In July 2019, Doe attempted to appeal the “responsible” finding through Vice President for Student Affairs Joy Moore’s office. His appeal rested on the exclusion of testimony provided by “Roommate 1,” who lived with Doe and “heard unambiguous signs of consensual sex,” according to Doe’s initial filing of the lawsuit. 

Roommate 1 did not participate in the investigation in part because Doe believed the investigation focused on Roe’s level of intoxication, not whether she consented at all, according to Doe’s original complaint.

BC’s initial notice of the investigation informed Doe that he had been accused of violating BC’s Sexual Misconduct Policy by “engaging in non-consensual sexual contact … without [Roe’s] consent while [Roe] was incapacitated.” The investigatory report ultimately found that “that [Doe] neither knew nor reasonably should have known, that [Roe] was incapacitated,” but it did find that Roe did not give “‘clear and voluntary’ consent” to the sexual encounter itself.

Doe’s lawyers have previously argued that the distinction represents a failure by the University to notify Doe of the accusation against him. 

The University and Doe’s lawyers agreed on seven witnesses for the trial: Doe, Roommate 1, O’Driscoll, Davis, Moore, Kelly, and Stoops.

Doe’s lawyers identified several documents and one witness not named in the University’s filing, all of which relate to the handling of Roe’s complaint prior to the beginning of the investigation. 

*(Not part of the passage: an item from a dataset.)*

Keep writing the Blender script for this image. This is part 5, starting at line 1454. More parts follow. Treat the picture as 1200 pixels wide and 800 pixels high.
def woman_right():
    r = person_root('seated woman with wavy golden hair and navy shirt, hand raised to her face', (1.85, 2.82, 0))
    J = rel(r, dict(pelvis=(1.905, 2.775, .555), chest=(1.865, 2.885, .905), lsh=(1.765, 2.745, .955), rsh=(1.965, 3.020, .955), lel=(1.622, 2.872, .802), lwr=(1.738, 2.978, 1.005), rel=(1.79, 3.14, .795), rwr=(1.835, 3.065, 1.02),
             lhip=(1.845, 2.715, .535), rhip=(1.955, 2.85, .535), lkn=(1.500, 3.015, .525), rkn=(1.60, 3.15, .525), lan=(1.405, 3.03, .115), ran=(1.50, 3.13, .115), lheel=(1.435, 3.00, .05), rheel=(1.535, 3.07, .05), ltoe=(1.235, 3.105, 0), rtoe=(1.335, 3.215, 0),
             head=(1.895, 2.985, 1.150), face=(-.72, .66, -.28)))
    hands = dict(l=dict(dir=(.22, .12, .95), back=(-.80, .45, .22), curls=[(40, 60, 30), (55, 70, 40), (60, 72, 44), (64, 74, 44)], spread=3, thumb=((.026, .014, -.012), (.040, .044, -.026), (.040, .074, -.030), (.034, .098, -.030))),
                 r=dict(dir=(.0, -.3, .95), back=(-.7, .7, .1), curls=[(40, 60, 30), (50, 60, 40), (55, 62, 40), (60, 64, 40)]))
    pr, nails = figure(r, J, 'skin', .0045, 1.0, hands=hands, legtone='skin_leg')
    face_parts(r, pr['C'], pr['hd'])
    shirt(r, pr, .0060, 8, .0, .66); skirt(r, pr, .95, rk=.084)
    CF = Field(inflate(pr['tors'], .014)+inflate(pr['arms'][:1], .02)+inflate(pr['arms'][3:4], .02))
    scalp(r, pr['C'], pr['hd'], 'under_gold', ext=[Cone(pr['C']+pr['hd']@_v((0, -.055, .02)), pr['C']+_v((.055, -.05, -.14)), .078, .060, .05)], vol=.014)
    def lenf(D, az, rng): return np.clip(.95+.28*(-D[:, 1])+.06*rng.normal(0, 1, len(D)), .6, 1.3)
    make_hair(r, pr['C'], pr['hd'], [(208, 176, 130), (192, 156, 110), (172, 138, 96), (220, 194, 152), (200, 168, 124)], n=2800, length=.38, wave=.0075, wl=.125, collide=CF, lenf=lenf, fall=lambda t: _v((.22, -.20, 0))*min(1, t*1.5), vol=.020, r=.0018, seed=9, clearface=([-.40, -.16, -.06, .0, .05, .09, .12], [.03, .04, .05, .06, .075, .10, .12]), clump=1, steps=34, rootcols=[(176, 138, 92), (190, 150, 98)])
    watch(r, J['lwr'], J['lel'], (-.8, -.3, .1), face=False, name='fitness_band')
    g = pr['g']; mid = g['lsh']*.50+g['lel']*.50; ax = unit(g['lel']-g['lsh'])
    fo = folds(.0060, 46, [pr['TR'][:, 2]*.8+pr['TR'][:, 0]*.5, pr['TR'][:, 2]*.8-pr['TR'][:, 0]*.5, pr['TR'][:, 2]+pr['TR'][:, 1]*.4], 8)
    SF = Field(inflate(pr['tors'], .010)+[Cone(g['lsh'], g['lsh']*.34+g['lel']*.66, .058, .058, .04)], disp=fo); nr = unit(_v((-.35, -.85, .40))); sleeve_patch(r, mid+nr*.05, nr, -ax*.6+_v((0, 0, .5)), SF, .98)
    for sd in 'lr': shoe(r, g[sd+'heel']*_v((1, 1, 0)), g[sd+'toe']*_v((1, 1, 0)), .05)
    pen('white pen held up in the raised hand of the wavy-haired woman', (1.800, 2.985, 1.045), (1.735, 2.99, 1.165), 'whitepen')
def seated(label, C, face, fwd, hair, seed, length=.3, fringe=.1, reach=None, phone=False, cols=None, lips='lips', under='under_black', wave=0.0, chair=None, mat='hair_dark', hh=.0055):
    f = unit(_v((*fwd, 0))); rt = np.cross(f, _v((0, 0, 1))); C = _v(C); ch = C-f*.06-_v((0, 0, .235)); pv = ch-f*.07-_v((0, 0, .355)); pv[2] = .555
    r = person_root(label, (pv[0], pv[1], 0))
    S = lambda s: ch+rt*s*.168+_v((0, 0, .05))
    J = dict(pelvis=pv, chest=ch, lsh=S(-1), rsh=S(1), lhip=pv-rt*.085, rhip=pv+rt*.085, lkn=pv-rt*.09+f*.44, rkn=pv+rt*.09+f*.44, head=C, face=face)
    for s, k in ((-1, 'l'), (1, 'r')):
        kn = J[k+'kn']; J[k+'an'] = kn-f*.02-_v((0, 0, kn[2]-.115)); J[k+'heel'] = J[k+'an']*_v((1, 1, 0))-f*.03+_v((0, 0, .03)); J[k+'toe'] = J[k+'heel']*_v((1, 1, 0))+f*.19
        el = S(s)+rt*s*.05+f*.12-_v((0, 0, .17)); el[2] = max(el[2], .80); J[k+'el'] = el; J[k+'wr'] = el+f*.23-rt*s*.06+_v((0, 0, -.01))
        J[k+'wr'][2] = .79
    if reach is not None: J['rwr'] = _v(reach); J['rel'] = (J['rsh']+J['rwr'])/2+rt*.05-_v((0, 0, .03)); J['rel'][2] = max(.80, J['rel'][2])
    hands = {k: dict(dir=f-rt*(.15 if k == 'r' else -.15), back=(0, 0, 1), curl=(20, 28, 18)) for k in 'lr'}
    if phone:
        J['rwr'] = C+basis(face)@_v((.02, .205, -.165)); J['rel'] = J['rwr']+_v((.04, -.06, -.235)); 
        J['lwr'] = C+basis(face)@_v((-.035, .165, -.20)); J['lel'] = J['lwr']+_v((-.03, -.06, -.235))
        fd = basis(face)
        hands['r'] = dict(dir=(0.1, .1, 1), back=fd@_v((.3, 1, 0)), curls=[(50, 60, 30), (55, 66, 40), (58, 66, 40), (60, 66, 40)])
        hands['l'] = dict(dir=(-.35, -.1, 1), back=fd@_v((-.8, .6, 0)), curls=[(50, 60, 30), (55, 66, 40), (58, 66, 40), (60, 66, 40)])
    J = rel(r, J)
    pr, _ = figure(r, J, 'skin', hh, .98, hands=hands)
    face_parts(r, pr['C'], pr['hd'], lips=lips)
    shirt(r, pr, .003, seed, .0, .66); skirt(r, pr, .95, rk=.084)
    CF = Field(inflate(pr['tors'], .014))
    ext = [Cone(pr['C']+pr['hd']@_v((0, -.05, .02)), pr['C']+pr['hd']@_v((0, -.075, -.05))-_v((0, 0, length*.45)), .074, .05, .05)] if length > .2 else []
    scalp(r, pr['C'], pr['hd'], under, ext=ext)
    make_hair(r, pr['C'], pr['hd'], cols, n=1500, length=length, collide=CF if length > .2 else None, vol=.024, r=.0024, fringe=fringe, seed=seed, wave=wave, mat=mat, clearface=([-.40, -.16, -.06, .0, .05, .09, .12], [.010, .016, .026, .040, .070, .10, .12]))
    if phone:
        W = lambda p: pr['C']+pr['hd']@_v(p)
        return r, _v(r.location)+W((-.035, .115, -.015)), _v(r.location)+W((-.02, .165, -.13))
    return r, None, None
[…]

Doe’s eighth witness, Jocelyn Fisher Gates—BC’s Deputy Title IX Coordinator for Athletics—was the first to receive Roe’s complaint, according to Doe’s proposed discovery plan. She also “encouraged and accompanied [Roe] to a subsequent meeting about her complaint with another BC administrator,” according to the discovery proposal.

Information about Woodlock’s ruling on allowable witnesses was not publicly available with the other results of the Feb. 3 hearing.

The two parties agreed on what Doe should have to provide as evidence in discovery: all communications with Roommate 1 about Doe’s encounter with Roe, and all documents and communications concerning the investigation, adjudication, and appeal process.